Pues bien, si ya me da pena que haya quien lo confunda todo, más pena me da aún que ahora el PP y otra serie de personalidades que vienen denunciando lo que tildan de «intolerancia laicista» vengan a decir, no sólo que Zapatero vuelve a hacer gala de su política divisionista y extemporánea, sino que “siempre hay minorías que se ofenden por todo” y que más vale “que cierren los ojos” (Rouco Varela dixit); o que “hay que ser fanático o intransigente para sentirse agredido por el crucifijo, la Estrella de David o la Media Luna Roja” (Gómez Trinidad).

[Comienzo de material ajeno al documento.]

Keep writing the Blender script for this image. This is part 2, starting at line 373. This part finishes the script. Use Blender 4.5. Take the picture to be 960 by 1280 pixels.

Sinceramente, me gustaría ver qué opinaría este diputado popular que tanto acepta la simbología religiosa judía y musulmana si el Gobierno decidiese, en vez de quitar crucifijos de las aulas, acompañarlos de este tipo de símbolos. ¡Seguro que no le haría tanta gracia y echaría sapos y culebras por la boca!

Pero le hiciera gracia o no, y echara escuerzos y reptiles o no por la boca, la cuestión se centra en que visto desde una objetiva frialdad resulta anacrónico vivir en 2009 y andar a vueltas con este tipo de embrollos. Nuestro Estado laico es laico sólo de nombre, y por eso ha de conducirse con medidas como esta que abordamos aquí hacia la laicidad. Porque la laicidad es sinónimo de justicia si se entiende positivamente y no desde términos de intransigencia. Y porque la laicidad no es un principio, ya he dicho mil veces, que atente contra el cristianismo, ya que como dijera Fernando Savater: «en la sociedad laica tienen acogida las creencias religiosas en cuanto derecho de quienes las asumen, pero no como deber que pueda imponerse a nadie. De modo que es necesaria una disposición secularizada y tolerante de la religión, incompatible con la visión integrista que tiende a convertir los dogmas propios en obligaciones sociales para otros o para todos».